Dataset section:
┌────────

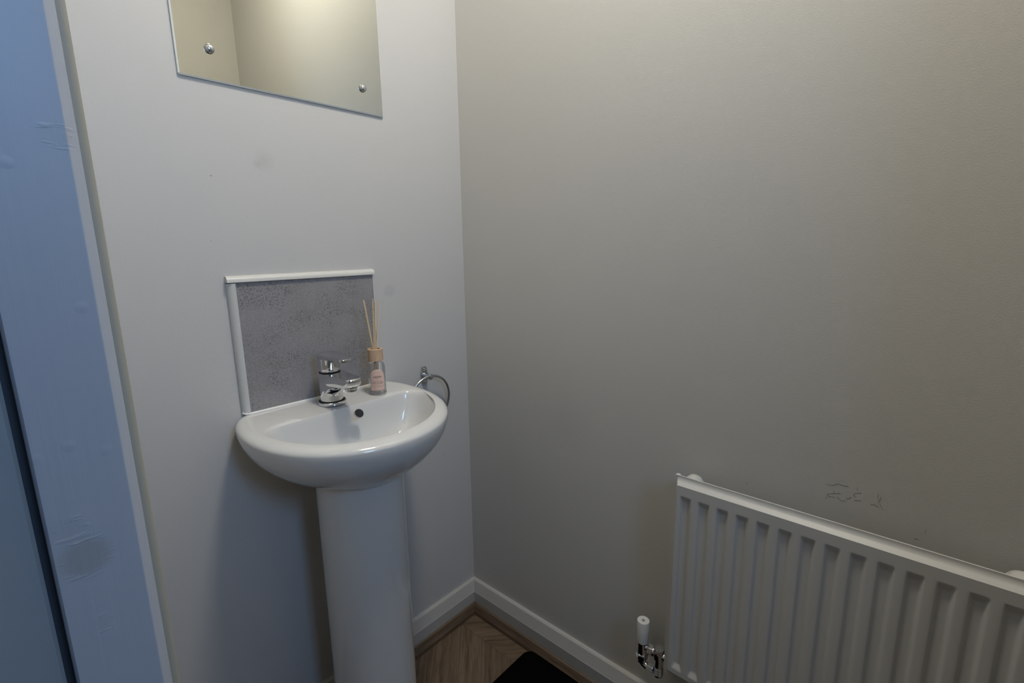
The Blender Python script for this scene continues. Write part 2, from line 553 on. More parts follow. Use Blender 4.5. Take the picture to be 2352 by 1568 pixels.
# ------------------------------------------------------------------ splashback
spb = thing('splashback', 'grey stone-effect tile splashback with white edge trim above the basin', 'splashback', (-.45, 0, .80))
bm = bmesh.new(); box(bm, -.6003, -.3010, -.0085, -.0005, .8068, 1.0685)
obj('tile', bm, M['tile'], spb)
def qround(p0, p1, w, d, axis, sgn):
    """quarter-round plastic trim; w across the wall, d out from the wall"""
    b = bmesh.new()
    prof = [(0, 0), (0, d)]
    for k in range(1, 8):
        t = k / 7 * PI / 2
        prof.append((w * (.15 + .85 * math.sin(t)), d * (1 - (1 - math.cos(t)) * .9)))
    prof.append((w, 0))
    if axis == 'x': fn = lambda p, t: (t, -.0005 - p[1], p0[1] + sgn * p[0])
    else: fn = lambda p, t: (p0[0] + sgn * p[0], -.0005 - p[1], t)
    sweep_profile(b, prof, fn, p0[0] if axis == 'x' else p0[1], p1[0] if axis == 'x' else p1[1])
    return b
obj('edge_trim', qround((-.6145, 1.0687), (-.2955, 1.0687), .0125, .0125, 'x', 1), M['plastic'], spb, smooth=40)
obj('edge_trim', qround((-.6005, .8090), (-.6005, 1.0672), .0135, .0115, 'z', -1), M['plastic'], spb, smooth=40)
obj('edge_trim', qround((-.3008, .8068), (-.3008, 1.0680), .0062, .0095, 'z', 1), M['plastic'], spb, smooth=40)
bm = bmesh.new(); box(bm, -.6140, -.6085, -.0085, -.0006, 1.06725, 1.06862)
obj('trim_gap', bm, M['dark'], spb)

# ------------------------------------------------------------------ washbasin
CX, ZR, RY = -.447, .8055, .0438
A_, WB, YC, B_, NE = .204, .164, -.112, .2105, 2.06
def outer_half():
    h = []
    for k in range(25):
        t = k / 24 * PI / 2
        h.append((WB + (A_ - WB) * math.sin(t), YC * (1 - math.cos(t))))
    for k in range(1, 49):
        t = k / 48 * PI / 2
        h.append((A_ * max(math.cos(t), 0) ** (2 / NE), YC - B_ * math.sin(t) ** (2 / NE)))
    return h
def full(h):
    return h + [(-x, y) for x, y in reversed(h) if x > 1e-6]
def inner_half():
    a, yb, yc, b, wb, rc = .1755, -.104, -.146, .1485, .141, .045
    h = []
    for k in range(15):
        t = k / 14 * PI / 2
        h.append((wb + (a - wb) * math.sin(t), yb - (yb - yc) * (1 - math.cos(t))))
    for k in range(1, 41):
        t = k / 40 * PI / 2
        h.append((a * math.cos(t), yc - b * math.sin(t)))
    return h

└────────

Given instruction:
Omit the pictures and reproduce the listing exactly.

Solution:
The Blender Python script for this scene continues. Write part 2, from line 553 on. More parts follow. Use Blender 4.5. Take the picture to be 2352 by 1568 pixels.
# ------------------------------------------------------------------ splashback
spb = thing('splashback', 'grey stone-effect tile splashback with white edge trim above the basin', 'splashback', (-.45, 0, .80))
bm = bmesh.new(); box(bm, -.6003, -.3010, -.0085, -.0005, .8068, 1.0685)
obj('tile', bm, M['tile'], spb)
def qround(p0, p1, w, d, axis, sgn):
    """quarter-round plastic trim; w across the wall, d out from the wall"""
    b = bmesh.new()
    prof = [(0, 0), (0, d)]
    for k in range(1, 8):
        t = k / 7 * PI / 2
        prof.append((w * (.15 + .85 * math.sin(t)), d * (1 - (1 - math.cos(t)) * .9)))
    prof.append((w, 0))
    if axis == 'x': fn = lambda p, t: (t, -.0005 - p[1], p0[1] + sgn * p[0])
    else: fn = lambda p, t: (p0[0] + sgn * p[0], -.0005 - p[1], t)
    sweep_profile(b, prof, fn, p0[0] if axis == 'x' else p0[1], p1[0] if axis == 'x' else p1[1])
    return b
obj('edge_trim', qround((-.6145, 1.0687), (-.2955, 1.0687), .0125, .0125, 'x', 1), M['plastic'], spb, smooth=40)
obj('edge_trim', qround((-.6005, .8090), (-.6005, 1.0672), .0135, .0115, 'z', -1), M['plastic'], spb, smooth=40)
obj('edge_trim', qround((-.3008, .8068), (-.3008, 1.0680), .0062, .0095, 'z', 1), M['plastic'], spb, smooth=40)
bm = bmesh.new(); box(bm, -.6140, -.6085, -.0085, -.0006, 1.06725, 1.06862)
obj('trim_gap', bm, M['dark'], spb)

# ------------------------------------------------------------------ washbasin
CX, ZR, RY = -.447, .8055, .0438
A_, WB, YC, B_, NE = .204, .164, -.112, .2105, 2.06
def outer_half():
    h = []
    for k in range(25):
        t = k / 24 * PI / 2
        h.append((WB + (A_ - WB) * math.sin(t), YC * (1 - math.cos(t))))
    for k in range(1, 49):
        t = k / 48 * PI / 2
        h.append((A_ * max(math.cos(t), 0) ** (2 / NE), YC - B_ * math.sin(t) ** (2 / NE)))
    return h
def full(h):
    return h + [(-x, y) for x, y in reversed(h) if x > 1e-6]
def inner_half():
    a, yb, yc, b, wb, rc = .1755, -.104, -.146, .1485, .141, .045
    h = []
    for k in range(15):
        t = k / 14 * PI / 2
        h.append((wb + (a - wb) * math.sin(t), yb - (yb - yc) * (1 - math.cos(t))))
    for k in range(1, 41):
        t = k / 40 * PI / 2
        h.append((a * math.cos(t), yc - b * math.sin(t)))
    return h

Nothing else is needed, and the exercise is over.